Drought, and specifically the ongoing megadrought in the West, is “pretty new on the radar” of these companies, said Shehabi. In recent decades, many data center companies moved toward using water rather than electricity to keep servers cool in a bid to keep energy use and emissions down, he added. But it is becoming increasingly clear that water is a potentially scarce resource in many regions as well.

The megadrought gripping the West is the worst since at least 800 A.D., and climate change is increasing the odds of more dry weather to come. Other parts of the world are also increasingly water-stressed due to the impact of climate change as well as people relying more heavily on groundwater for everything from drinking to agriculture.

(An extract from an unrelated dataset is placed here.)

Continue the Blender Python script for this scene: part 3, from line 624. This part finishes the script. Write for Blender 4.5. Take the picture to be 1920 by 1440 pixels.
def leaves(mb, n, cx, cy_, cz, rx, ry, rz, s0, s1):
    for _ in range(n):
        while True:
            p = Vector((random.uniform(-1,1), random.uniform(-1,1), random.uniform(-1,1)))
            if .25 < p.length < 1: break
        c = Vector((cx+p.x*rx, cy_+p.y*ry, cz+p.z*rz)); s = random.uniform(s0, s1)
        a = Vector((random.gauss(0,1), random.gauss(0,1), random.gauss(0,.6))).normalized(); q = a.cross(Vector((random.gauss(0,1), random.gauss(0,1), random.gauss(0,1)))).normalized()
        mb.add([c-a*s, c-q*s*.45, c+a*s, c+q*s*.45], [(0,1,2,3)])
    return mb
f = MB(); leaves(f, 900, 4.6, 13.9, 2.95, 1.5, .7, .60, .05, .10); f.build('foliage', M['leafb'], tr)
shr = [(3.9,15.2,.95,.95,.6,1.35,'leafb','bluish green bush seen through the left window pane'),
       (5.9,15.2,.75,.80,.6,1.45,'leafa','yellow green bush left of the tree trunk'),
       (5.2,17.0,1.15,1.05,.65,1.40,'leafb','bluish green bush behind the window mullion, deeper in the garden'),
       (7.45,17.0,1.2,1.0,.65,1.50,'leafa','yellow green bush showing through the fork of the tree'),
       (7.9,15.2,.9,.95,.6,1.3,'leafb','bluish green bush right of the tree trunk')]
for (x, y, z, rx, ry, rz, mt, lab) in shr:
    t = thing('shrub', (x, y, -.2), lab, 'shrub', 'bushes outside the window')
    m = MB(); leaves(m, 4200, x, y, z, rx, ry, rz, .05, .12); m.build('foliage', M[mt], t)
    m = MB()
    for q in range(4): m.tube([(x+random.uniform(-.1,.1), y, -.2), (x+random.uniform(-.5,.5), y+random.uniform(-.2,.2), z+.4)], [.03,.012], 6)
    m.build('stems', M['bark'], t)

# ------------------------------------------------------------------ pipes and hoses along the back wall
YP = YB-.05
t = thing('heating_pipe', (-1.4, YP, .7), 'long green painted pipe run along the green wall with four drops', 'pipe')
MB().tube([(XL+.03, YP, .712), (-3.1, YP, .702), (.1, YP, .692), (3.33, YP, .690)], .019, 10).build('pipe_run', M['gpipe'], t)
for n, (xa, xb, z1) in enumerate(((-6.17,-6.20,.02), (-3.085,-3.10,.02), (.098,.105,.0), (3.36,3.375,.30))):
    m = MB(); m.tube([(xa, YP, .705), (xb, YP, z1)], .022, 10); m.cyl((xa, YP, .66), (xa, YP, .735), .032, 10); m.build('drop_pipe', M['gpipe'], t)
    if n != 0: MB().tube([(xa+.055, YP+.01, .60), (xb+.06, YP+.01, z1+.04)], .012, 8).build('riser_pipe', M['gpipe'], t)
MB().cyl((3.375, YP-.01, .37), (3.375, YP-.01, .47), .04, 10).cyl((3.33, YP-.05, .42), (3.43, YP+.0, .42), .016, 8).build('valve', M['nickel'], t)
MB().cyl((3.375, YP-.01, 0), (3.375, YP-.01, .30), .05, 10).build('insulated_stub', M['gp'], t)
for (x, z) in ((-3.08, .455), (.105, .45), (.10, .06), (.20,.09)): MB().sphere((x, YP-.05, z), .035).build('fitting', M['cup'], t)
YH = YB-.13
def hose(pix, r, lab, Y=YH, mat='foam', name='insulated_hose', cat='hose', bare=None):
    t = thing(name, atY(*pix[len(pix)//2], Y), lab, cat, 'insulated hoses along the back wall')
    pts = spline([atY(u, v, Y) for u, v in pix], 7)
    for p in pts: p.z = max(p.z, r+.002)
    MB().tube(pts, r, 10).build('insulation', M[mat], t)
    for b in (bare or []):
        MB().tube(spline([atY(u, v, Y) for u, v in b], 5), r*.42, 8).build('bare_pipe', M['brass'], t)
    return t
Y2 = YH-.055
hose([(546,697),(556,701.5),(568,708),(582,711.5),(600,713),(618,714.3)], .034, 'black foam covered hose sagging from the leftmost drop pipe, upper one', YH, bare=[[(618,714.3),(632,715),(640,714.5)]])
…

While these other uses tend to be meticulously measured, data center water use is much more opaque, a fact that has already led to tension on the local level between companies and communities that have been asked to cut their use in times of drought. The Uptime Institute, which advises the information technology sector on improving infrastructure performance and efficiency, found in its latest Data Center Industry Survey that just 51% of the respondents measure water use in some way, even as energy use and emissions tracking becomes standard fare.

“There is very limited data available on data center water consumption,” said David Mytton, who authored a 2021 NPJ Clean Water article on the subject. As compared with energy use, he continued, “water consumption is much more behind-the-scenes, is much more controversial, and in some cases is considered, or has been considered in the past, a trade secret.”

Few hyperscale data center owners publicize their total water use data, and it’s even harder to find information on specific data centers. Still, there are some signs of progress as companies increasingly consider not only how their operations impact the climate, but also the reverse.

Microsoft has begun sharing its aggregate consumption in its annual sustainability reports. The 2021 installment shows that the company’s appetite for water has grown steadily over the last five years, from roughly 67.5 million cubic feet in 2017 to just over 158 million cubic feet in 2021. The company has increased the volume of water it replenishes in that period as well, from none in 2017 to roughly 71 million cubic feet in 2021. The company aims to increase replenishment to the point where it outstrips its water consumption by 2030, and reduce data center water waste by 95% by 2024.

Noelle Walsh, corporate vice president of Microsoft’s Cloud Operations and Innovation team, said the company is looking into “new, waterless cooling solutions, such as two-phase liquid immersion cooling” to help reach these goals.

Microsoft’s main competitors — AWS and Google — are at least tracking water data for internal use. Google has also set a water stewardship pledge, saying it will replenish 120% of the water it consumes by 2030. Neither of the two, however, responded on the record to questions from Protocol about how much water their data centers consume.

And while AWS has not committed to a certain timeline, it has stated publicly that it is working to use water more efficiently and use less potable water to cool its data centers. A spokesperson said that while the company tracks its own water use, it has not had to cut back as a consequence of the West’s drought.

Arno van Gennip — the vice president of Operations Engineering at Equinix, a digital infrastructure company with more than 240 data centers globally — said that measuring water is still a fairly new phenomenon because, quite simply, water has historically been both abundant and cheap.

However, measuring water use is an increasingly crucial part of making data centers more efficient. “If you don’t measure, you cannot manage,” van Gennip said.

While many of Equinix’s centers were already tracking use, the company began doing so across the board last year. It is in the process of analyzing that data for accuracy before publicly sharing it, van Gennip said.

Water usage effectiveness has emerged as a metric used to gauge efficiency, and is calculated by dividing the total liters of water used for humidification and cooling by the total annual amount of power used by the center. While water usage effectiveness was inspired by the now-widespread metric of power usage effectiveness, Shehabi said it has yet to catch on in the same way.

“You’ve got to have some sort of efficiency metric before anyone starts working to improve on it. And that’s happening with energy use, at least on the cooling side … but we haven’t quite seen that with water,” he said.

But change might be afoot, at least when it comes to factoring drought into data centers’ plans. Van Gennip said that Equinix began considering the subject early in 2021, and is looking into contingency plans for the impacts of both drought and flood.

He predicted that new data centers will consider water access down the road as resources become increasingly precious. “This is one of the areas where we need to be prepared,” van Gennip said.